# Goal:
Return precisely the span of lines from the top of the material below to the line containing "bump=.6, bscale=90, bdist=.005)", both included. Pictures are excluded.

# Supplied material:
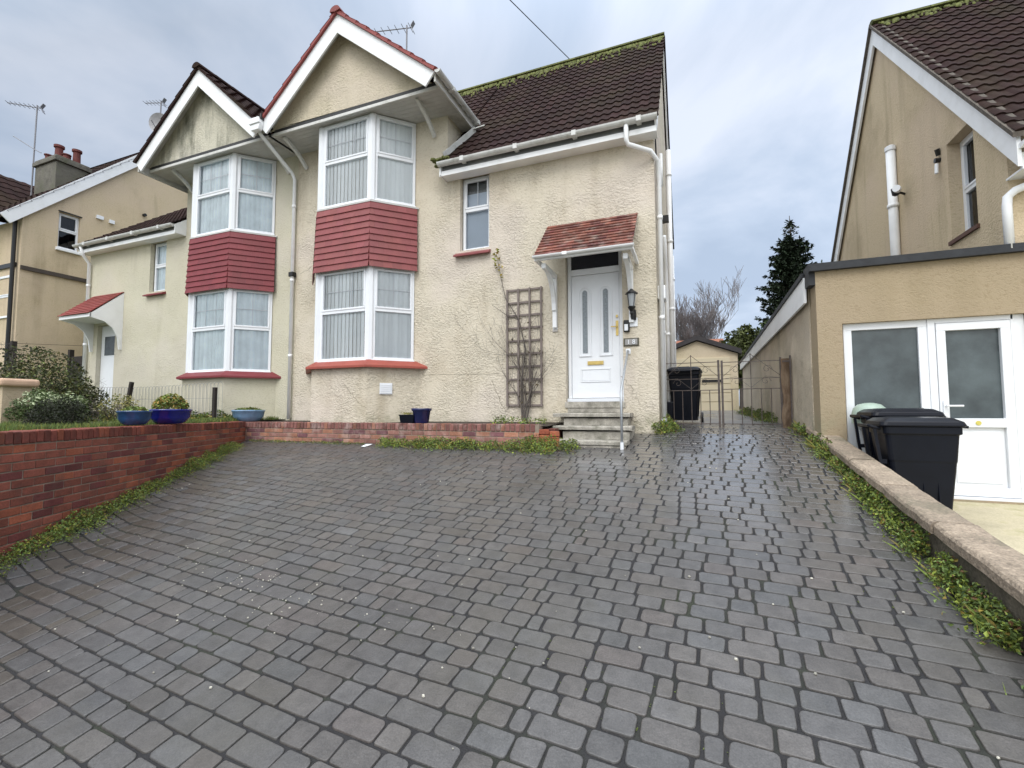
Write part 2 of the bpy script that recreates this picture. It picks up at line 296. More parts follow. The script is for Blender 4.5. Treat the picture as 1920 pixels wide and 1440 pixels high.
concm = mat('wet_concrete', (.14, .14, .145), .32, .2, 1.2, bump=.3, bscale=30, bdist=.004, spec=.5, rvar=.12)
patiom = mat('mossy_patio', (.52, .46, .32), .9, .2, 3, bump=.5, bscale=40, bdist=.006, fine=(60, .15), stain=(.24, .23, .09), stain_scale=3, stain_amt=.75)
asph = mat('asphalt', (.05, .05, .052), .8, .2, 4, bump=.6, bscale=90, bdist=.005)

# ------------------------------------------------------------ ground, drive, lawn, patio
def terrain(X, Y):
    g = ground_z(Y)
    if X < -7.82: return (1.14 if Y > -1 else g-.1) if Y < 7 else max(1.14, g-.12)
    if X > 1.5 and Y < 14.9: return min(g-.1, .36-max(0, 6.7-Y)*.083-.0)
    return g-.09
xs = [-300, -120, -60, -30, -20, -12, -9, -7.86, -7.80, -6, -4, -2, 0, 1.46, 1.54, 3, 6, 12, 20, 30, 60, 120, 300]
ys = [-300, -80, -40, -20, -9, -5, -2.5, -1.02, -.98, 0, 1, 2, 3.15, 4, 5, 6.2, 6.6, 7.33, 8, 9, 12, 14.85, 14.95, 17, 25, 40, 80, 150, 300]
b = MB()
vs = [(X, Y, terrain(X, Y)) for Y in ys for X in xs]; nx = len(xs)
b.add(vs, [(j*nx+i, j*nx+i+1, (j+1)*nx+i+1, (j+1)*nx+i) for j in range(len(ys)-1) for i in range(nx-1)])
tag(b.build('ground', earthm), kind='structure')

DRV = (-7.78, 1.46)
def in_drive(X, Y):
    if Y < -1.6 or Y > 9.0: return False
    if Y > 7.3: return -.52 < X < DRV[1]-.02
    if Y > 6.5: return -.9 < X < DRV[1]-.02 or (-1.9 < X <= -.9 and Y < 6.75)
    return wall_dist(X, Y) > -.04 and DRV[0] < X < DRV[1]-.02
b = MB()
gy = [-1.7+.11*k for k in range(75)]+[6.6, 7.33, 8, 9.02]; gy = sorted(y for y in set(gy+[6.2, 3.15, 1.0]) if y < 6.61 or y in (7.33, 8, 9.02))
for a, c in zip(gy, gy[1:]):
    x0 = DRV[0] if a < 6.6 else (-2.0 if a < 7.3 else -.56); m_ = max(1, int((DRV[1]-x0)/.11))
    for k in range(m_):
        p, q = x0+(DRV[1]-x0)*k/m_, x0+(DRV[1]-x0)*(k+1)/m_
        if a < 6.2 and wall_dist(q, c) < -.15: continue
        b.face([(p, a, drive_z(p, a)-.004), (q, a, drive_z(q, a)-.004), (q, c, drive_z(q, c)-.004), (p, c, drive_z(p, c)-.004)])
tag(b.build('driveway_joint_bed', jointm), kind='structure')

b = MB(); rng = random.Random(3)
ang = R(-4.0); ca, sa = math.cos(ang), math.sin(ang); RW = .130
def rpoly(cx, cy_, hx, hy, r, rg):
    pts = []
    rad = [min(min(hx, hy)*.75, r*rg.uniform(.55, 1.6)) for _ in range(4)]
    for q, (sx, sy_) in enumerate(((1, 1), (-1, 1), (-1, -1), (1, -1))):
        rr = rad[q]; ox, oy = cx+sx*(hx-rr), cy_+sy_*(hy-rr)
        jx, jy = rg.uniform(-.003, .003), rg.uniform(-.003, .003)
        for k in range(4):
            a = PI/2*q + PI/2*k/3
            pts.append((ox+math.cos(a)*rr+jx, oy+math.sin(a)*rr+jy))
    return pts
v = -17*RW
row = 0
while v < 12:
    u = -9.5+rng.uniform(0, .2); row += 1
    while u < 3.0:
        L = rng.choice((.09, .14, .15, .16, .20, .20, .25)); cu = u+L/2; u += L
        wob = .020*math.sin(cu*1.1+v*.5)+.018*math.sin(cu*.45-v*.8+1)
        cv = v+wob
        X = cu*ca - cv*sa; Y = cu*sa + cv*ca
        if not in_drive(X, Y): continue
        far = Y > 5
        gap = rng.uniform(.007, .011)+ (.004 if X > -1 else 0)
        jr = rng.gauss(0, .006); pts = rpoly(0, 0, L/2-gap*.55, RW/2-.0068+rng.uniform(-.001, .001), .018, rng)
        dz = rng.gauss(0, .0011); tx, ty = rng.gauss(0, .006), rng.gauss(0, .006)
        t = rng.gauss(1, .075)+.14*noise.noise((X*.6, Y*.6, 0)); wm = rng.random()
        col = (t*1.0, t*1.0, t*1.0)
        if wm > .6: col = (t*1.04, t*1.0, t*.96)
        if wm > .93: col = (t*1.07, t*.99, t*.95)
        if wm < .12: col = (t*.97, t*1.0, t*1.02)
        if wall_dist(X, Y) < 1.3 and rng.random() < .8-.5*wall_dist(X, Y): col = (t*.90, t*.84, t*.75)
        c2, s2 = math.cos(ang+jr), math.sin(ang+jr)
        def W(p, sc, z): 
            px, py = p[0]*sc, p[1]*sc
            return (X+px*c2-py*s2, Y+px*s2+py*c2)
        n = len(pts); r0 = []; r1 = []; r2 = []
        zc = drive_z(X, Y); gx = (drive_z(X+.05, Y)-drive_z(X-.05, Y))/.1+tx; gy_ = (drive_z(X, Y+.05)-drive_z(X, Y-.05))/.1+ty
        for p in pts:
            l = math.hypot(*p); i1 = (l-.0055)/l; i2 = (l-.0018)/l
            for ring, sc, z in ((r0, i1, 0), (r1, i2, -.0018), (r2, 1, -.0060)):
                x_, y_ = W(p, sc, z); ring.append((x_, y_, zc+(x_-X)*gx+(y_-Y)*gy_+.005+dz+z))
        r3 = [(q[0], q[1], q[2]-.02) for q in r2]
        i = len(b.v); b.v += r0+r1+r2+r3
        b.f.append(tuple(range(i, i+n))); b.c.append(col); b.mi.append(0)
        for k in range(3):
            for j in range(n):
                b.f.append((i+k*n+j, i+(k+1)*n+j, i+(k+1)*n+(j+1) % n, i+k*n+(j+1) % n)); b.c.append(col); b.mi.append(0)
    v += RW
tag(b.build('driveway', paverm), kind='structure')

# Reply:
Write part 2 of the bpy script that recreates this picture. It picks up at line 296. More parts follow. The script is for Blender 4.5. Treat the picture as 1920 pixels wide and 1440 pixels high.
concm = mat('wet_concrete', (.14, .14, .145), .32, .2, 1.2, bump=.3, bscale=30, bdist=.004, spec=.5, rvar=.12)
patiom = mat('mossy_patio', (.52, .46, .32), .9, .2, 3, bump=.5, bscale=40, bdist=.006, fine=(60, .15), stain=(.24, .23, .09), stain_scale=3, stain_amt=.75)
asph = mat('asphalt', (.05, .05, .052), .8, .2, 4, bump=.6, bscale=90, bdist=.005)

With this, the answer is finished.